SMUG/Freshly Stained

Given SMUG vocalist/bassist Bret Helm’s reported touring experience with Public Image Ltd. in the mid-’80s, I was expecting something a little bit more angular and post-punk with his own outfit, SMUG. Certainly that influence can be heard on a few tracks, such as the neo-Goth stomp of “Passing You By” and the mohawked funk of “They Never Read the Book,” but SMUG simply cannot be put into a single category.

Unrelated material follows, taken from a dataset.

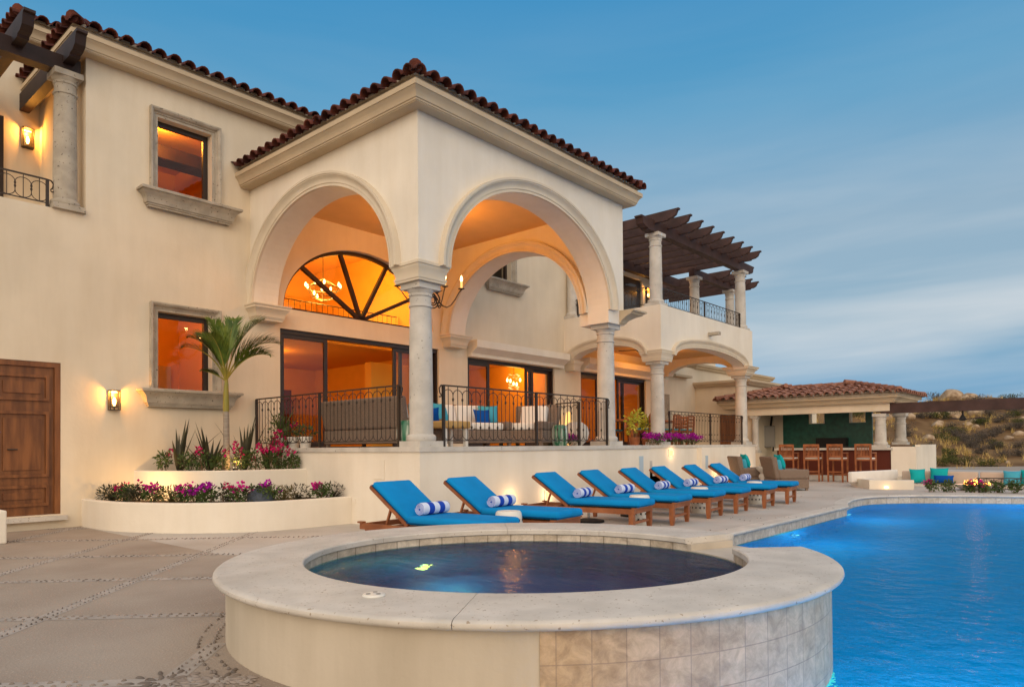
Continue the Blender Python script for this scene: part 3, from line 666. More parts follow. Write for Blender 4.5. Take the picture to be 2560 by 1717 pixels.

Freshly Stained sounds like the work of more than one group; its only consistency is really Helm himself, who can equally pass for Jello Biafra of the Dead Kennedys or Dexter Holland of the Offspring depending on what the song calls for.

With punk in such a sad state of decay, it’s a relief to hear innovation, versatility, and a sharp-tongued sense of humor in the genre again. “Shoulda Wrote a Ballad” is a piercing attack on the music industry, a biting satirical comment on how having a generic love song can take you to the promised land of Top-40 radio. Of course, I’m writing this just after hearing the horrid “Hey There Delilah” by the Plain White T’s on a supermarket sound system for the millionth time, the very definition of what Helm is singing about. “3 States 6 Days 1200 Miles” and “It’s Me” are reminiscent of Devo’s herky-jerky moves but given a sonic toughness.